►

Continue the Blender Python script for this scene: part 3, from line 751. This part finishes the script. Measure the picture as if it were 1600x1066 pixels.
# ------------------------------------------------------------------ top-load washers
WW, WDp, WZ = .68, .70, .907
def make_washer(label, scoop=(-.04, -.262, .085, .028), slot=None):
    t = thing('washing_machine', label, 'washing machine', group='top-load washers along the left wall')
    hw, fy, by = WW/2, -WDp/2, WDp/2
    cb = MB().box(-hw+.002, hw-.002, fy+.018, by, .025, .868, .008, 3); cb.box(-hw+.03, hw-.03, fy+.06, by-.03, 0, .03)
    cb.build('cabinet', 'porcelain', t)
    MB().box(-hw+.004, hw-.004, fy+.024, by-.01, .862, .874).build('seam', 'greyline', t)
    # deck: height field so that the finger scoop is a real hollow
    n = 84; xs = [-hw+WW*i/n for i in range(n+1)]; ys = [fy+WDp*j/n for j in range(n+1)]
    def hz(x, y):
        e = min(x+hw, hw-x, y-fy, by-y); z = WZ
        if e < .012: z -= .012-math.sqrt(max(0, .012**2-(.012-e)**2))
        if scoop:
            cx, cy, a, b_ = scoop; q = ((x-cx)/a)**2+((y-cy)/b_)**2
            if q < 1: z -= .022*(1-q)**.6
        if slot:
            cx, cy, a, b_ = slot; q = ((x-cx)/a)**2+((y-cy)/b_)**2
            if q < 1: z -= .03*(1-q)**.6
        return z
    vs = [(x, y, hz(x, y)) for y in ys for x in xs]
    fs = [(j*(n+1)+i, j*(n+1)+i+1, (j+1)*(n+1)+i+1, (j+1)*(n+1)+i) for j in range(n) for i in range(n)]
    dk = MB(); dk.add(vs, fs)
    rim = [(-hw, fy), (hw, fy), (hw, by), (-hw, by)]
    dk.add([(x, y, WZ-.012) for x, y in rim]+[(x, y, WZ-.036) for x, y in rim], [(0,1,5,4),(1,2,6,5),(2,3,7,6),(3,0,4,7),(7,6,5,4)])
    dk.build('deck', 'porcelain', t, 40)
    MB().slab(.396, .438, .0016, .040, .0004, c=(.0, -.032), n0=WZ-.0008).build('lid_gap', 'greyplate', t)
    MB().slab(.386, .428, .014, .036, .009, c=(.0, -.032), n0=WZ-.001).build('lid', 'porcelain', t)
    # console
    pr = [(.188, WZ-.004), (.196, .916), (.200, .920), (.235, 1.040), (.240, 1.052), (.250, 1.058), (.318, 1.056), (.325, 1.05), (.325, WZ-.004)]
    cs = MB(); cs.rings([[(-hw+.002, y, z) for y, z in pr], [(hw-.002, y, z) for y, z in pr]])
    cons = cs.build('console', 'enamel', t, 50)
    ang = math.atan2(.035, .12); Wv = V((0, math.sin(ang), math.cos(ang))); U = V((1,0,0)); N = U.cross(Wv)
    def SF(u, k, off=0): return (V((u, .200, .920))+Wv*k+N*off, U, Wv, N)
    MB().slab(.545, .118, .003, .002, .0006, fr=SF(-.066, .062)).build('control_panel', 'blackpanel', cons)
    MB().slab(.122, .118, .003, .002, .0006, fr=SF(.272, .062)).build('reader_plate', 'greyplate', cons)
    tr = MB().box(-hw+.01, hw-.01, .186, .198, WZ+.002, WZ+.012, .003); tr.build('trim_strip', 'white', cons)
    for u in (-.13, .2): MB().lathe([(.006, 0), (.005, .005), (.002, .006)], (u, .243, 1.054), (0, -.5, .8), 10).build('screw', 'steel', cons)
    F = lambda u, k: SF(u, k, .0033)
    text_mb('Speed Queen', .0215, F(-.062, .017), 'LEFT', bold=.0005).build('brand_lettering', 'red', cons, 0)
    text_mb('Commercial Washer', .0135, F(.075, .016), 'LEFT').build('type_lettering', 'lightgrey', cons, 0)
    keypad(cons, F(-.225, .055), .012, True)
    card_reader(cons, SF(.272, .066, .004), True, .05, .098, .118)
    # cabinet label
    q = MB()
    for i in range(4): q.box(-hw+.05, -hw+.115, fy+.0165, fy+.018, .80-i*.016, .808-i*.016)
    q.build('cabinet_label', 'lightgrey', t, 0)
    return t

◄

● Requirements
Extract the listing in its entirety and repeat it exactly.

● Solved exercise
Continue the Blender Python script for this scene: part 3, from line 751. This part finishes the script. Measure the picture as if it were 1600x1066 pixels.
# ------------------------------------------------------------------ top-load washers
WW, WDp, WZ = .68, .70, .907
def make_washer(label, scoop=(-.04, -.262, .085, .028), slot=None):
    t = thing('washing_machine', label, 'washing machine', group='top-load washers along the left wall')
    hw, fy, by = WW/2, -WDp/2, WDp/2
    cb = MB().box(-hw+.002, hw-.002, fy+.018, by, .025, .868, .008, 3); cb.box(-hw+.03, hw-.03, fy+.06, by-.03, 0, .03)
    cb.build('cabinet', 'porcelain', t)
    MB().box(-hw+.004, hw-.004, fy+.024, by-.01, .862, .874).build('seam', 'greyline', t)
    # deck: height field so that the finger scoop is a real hollow
    n = 84; xs = [-hw+WW*i/n for i in range(n+1)]; ys = [fy+WDp*j/n for j in range(n+1)]
    def hz(x, y):
        e = min(x+hw, hw-x, y-fy, by-y); z = WZ
        if e < .012: z -= .012-math.sqrt(max(0, .012**2-(.012-e)**2))
        if scoop:
            cx, cy, a, b_ = scoop; q = ((x-cx)/a)**2+((y-cy)/b_)**2
            if q < 1: z -= .022*(1-q)**.6
        if slot:
            cx, cy, a, b_ = slot; q = ((x-cx)/a)**2+((y-cy)/b_)**2
            if q < 1: z -= .03*(1-q)**.6
        return z
    vs = [(x, y, hz(x, y)) for y in ys for x in xs]
    fs = [(j*(n+1)+i, j*(n+1)+i+1, (j+1)*(n+1)+i+1, (j+1)*(n+1)+i) for j in range(n) for i in range(n)]
    dk = MB(); dk.add(vs, fs)
    rim = [(-hw, fy), (hw, fy), (hw, by), (-hw, by)]
    dk.add([(x, y, WZ-.012) for x, y in rim]+[(x, y, WZ-.036) for x, y in rim], [(0,1,5,4),(1,2,6,5),(2,3,7,6),(3,0,4,7),(7,6,5,4)])
    dk.build('deck', 'porcelain', t, 40)
    MB().slab(.396, .438, .0016, .040, .0004, c=(.0, -.032), n0=WZ-.0008).build('lid_gap', 'greyplate', t)
    MB().slab(.386, .428, .014, .036, .009, c=(.0, -.032), n0=WZ-.001).build('lid', 'porcelain', t)
    # console
    pr = [(.188, WZ-.004), (.196, .916), (.200, .920), (.235, 1.040), (.240, 1.052), (.250, 1.058), (.318, 1.056), (.325, 1.05), (.325, WZ-.004)]
    cs = MB(); cs.rings([[(-hw+.002, y, z) for y, z in pr], [(hw-.002, y, z) for y, z in pr]])
    cons = cs.build('console', 'enamel', t, 50)
    ang = math.atan2(.035, .12); Wv = V((0, math.sin(ang), math.cos(ang))); U = V((1,0,0)); N = U.cross(Wv)
    def SF(u, k, off=0): return (V((u, .200, .920))+Wv*k+N*off, U, Wv, N)
    MB().slab(.545, .118, .003, .002, .0006, fr=SF(-.066, .062)).build('control_panel', 'blackpanel', cons)
    MB().slab(.122, .118, .003, .002, .0006, fr=SF(.272, .062)).build('reader_plate', 'greyplate', cons)
    tr = MB().box(-hw+.01, hw-.01, .186, .198, WZ+.002, WZ+.012, .003); tr.build('trim_strip', 'white', cons)
    for u in (-.13, .2): MB().lathe([(.006, 0), (.005, .005), (.002, .006)], (u, .243, 1.054), (0, -.5, .8), 10).build('screw', 'steel', cons)
    F = lambda u, k: SF(u, k, .0033)
    text_mb('Speed Queen', .0215, F(-.062, .017), 'LEFT', bold=.0005).build('brand_lettering', 'red', cons, 0)
    text_mb('Commercial Washer', .0135, F(.075, .016), 'LEFT').build('type_lettering', 'lightgrey', cons, 0)
    keypad(cons, F(-.225, .055), .012, True)
    card_reader(cons, SF(.272, .066, .004), True, .05, .098, .118)
    # cabinet label
    q = MB()
    for i in range(4): q.box(-hw+.05, -hw+.115, fy+.0165, fy+.018, .80-i*.016, .808-i*.016)
    q.build('cabinet_label', 'lightgrey', t, 0)
    return t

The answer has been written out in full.